**Work required**
In the entries that follow, how many lines hold the string "Blender"? Give only that number.
## start Task inputs
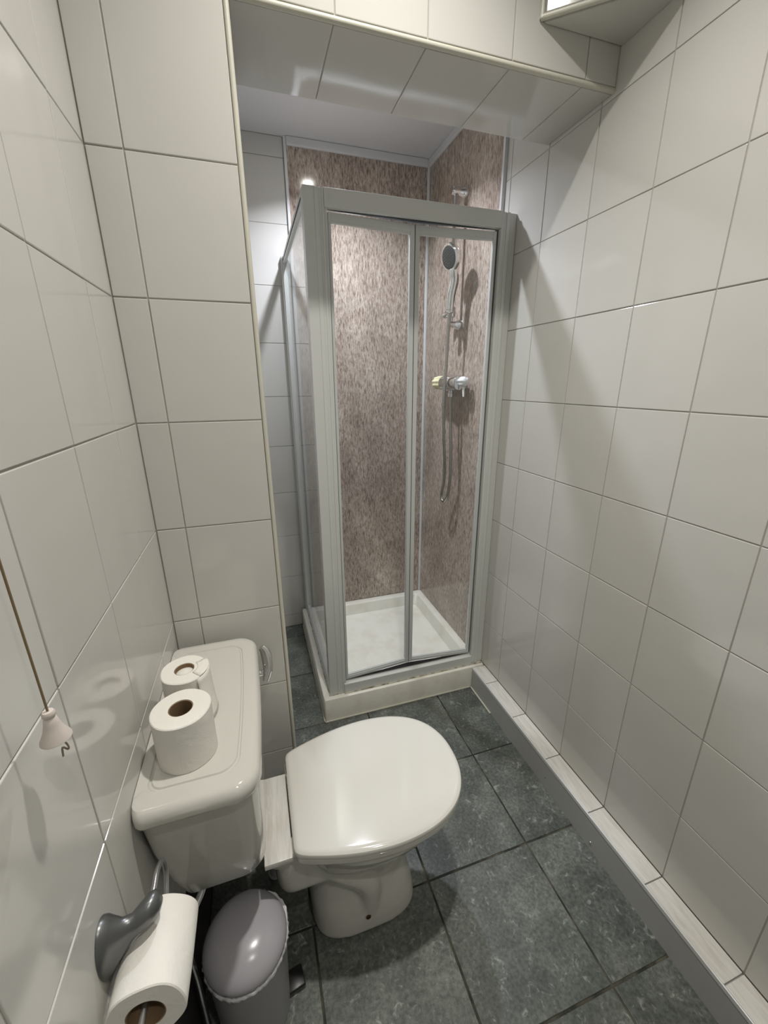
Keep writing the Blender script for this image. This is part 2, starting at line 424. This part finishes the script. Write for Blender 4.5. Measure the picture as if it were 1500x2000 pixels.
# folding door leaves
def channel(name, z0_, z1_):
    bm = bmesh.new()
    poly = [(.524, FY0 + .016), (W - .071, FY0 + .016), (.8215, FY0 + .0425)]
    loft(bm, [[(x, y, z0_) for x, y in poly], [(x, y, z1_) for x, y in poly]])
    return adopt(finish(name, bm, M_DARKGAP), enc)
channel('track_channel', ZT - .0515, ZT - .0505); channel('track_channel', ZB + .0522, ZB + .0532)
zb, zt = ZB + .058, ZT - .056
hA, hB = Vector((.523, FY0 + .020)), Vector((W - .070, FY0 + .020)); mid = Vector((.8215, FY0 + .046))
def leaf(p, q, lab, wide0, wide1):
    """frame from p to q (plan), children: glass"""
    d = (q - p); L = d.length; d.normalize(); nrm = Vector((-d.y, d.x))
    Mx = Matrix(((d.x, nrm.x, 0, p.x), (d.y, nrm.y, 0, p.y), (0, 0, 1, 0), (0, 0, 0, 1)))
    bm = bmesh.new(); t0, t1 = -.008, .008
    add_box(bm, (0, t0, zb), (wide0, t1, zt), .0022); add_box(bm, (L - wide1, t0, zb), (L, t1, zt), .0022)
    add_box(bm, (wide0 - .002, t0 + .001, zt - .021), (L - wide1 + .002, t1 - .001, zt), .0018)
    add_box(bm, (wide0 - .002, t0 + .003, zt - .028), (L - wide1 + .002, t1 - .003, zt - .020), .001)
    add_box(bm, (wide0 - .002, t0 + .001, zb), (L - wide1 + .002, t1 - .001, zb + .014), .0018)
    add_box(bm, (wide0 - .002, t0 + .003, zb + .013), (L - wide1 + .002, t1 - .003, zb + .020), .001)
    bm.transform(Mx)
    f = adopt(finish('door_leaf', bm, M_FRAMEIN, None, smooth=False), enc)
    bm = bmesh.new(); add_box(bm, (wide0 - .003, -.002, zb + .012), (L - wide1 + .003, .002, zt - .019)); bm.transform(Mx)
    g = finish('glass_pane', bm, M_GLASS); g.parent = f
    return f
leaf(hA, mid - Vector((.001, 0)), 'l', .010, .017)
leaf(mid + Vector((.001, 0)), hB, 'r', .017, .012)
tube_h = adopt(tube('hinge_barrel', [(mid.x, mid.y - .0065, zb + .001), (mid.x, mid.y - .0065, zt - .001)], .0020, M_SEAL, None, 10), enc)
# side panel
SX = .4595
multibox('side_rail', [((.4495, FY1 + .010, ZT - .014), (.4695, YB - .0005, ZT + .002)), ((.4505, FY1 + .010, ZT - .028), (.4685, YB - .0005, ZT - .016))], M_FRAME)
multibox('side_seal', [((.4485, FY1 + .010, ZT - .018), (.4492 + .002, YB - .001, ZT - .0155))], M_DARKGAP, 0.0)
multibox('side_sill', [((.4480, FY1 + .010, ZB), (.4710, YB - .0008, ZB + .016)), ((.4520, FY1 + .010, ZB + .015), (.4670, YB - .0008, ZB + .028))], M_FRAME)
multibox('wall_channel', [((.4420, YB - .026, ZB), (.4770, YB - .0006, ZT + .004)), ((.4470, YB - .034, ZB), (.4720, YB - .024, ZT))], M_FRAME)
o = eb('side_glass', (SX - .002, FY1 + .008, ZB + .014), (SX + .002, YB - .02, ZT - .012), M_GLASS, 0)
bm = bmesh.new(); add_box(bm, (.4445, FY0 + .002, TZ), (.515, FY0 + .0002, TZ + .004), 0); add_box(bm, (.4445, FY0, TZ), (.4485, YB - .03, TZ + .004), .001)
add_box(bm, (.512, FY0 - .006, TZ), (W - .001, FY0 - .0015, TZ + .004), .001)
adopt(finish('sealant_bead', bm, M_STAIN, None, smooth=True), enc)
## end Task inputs
## start Task inputs
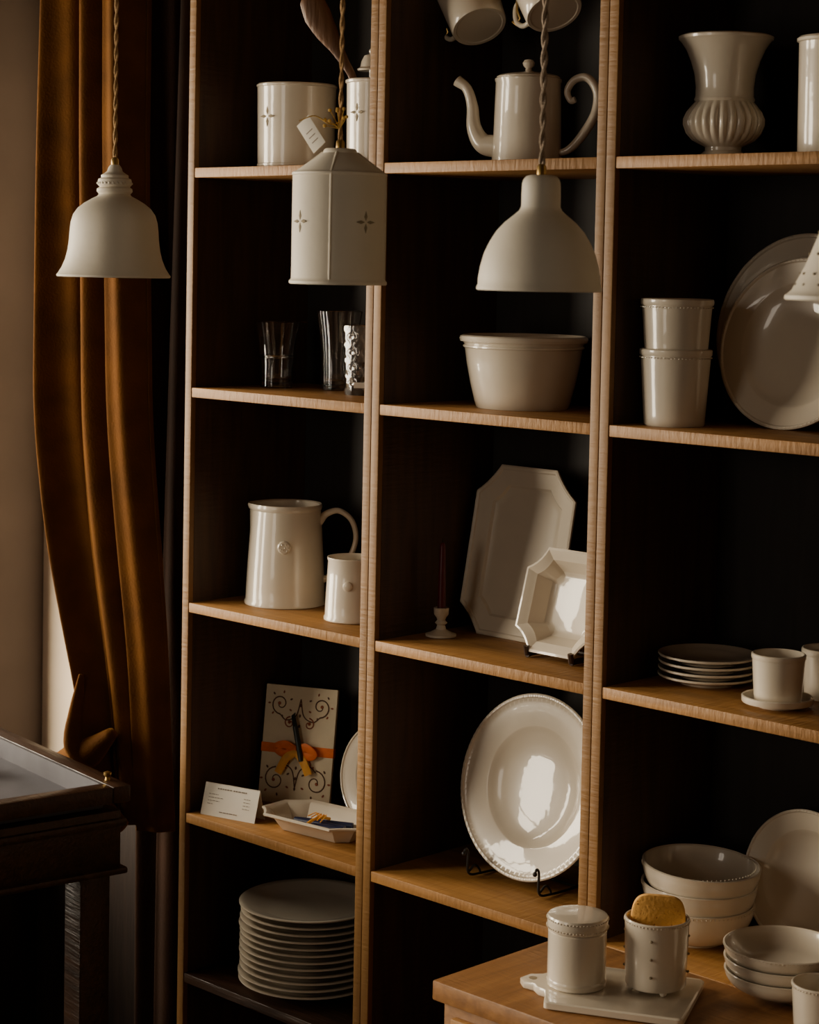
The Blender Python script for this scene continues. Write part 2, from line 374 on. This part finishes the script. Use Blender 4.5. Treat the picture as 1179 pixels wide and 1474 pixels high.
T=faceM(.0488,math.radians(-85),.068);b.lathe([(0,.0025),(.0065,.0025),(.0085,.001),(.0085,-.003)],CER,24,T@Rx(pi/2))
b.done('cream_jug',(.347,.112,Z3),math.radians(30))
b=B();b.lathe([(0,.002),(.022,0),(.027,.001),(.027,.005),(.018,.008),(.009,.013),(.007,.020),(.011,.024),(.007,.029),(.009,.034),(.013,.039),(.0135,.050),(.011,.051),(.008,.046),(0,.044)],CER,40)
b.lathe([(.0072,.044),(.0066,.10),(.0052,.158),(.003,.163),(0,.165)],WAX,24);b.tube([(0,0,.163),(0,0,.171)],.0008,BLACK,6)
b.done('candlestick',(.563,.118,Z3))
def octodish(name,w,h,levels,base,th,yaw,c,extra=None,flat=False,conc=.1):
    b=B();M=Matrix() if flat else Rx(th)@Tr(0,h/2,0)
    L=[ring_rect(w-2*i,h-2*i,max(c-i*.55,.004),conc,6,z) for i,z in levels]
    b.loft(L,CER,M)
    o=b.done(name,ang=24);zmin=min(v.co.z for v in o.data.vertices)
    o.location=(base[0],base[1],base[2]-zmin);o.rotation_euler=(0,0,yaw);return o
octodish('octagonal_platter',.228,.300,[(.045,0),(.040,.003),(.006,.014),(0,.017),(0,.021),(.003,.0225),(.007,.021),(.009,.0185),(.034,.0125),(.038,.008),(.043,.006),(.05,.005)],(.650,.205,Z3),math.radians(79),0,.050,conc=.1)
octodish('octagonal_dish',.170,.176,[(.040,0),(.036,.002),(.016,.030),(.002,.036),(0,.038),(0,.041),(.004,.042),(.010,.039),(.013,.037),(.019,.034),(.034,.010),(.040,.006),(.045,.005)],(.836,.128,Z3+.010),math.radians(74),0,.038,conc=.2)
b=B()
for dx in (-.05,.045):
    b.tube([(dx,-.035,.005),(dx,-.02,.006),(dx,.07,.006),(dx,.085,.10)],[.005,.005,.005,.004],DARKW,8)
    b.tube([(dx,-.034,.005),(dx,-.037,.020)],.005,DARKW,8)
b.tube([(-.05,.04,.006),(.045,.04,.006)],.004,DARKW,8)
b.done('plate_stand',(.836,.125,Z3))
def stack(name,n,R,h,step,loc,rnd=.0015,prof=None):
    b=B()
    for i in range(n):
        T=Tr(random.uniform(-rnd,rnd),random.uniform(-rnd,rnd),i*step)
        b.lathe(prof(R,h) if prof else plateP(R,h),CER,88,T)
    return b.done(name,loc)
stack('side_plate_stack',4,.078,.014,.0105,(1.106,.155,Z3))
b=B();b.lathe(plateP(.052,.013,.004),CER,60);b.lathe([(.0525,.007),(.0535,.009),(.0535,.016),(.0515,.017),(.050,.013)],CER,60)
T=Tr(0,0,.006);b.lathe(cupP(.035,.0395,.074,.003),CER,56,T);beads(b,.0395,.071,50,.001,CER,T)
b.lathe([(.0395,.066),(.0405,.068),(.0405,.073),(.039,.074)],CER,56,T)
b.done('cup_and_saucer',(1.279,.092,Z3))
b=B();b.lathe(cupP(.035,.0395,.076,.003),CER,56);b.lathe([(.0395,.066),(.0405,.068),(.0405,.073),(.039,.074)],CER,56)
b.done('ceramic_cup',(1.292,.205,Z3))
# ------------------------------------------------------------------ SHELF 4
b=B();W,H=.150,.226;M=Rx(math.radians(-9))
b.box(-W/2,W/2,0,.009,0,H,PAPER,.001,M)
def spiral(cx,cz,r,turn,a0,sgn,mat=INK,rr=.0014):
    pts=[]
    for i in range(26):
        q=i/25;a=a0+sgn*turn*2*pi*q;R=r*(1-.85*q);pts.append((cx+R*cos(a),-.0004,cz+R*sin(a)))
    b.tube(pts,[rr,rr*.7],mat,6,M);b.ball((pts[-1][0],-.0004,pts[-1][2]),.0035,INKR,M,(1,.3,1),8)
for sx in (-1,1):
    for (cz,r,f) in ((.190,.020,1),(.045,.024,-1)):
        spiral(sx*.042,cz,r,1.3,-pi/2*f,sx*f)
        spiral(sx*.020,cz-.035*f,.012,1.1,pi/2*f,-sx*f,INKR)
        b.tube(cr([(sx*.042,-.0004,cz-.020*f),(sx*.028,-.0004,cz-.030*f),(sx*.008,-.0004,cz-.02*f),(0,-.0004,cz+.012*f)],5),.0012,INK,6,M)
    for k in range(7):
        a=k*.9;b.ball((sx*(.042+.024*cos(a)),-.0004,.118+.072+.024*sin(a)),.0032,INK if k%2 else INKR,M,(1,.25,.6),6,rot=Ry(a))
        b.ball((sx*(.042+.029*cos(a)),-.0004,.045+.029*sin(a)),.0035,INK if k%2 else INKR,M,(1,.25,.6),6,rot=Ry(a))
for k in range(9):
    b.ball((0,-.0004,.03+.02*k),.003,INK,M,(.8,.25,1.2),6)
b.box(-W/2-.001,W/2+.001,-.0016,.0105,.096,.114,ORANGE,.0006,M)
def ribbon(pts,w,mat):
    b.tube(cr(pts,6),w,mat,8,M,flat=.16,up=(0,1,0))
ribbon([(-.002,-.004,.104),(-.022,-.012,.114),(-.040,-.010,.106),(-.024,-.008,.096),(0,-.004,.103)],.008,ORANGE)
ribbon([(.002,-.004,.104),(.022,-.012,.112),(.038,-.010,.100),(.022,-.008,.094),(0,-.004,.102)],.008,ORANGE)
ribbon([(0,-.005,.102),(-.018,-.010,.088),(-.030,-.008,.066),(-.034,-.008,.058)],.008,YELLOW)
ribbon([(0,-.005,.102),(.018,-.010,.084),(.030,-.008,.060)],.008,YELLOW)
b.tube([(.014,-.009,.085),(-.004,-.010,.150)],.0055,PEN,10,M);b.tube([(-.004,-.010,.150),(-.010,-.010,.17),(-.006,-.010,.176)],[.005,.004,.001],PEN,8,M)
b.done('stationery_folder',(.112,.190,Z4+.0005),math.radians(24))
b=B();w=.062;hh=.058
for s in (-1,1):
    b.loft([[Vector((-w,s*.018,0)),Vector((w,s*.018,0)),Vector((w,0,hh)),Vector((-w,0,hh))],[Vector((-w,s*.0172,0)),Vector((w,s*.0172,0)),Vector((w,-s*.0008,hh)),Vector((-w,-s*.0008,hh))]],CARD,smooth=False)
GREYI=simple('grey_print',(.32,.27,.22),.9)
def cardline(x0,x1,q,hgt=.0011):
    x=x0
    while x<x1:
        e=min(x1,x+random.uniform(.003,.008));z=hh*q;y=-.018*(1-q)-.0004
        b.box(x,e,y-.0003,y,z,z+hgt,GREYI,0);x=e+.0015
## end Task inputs
**Exercise result**
2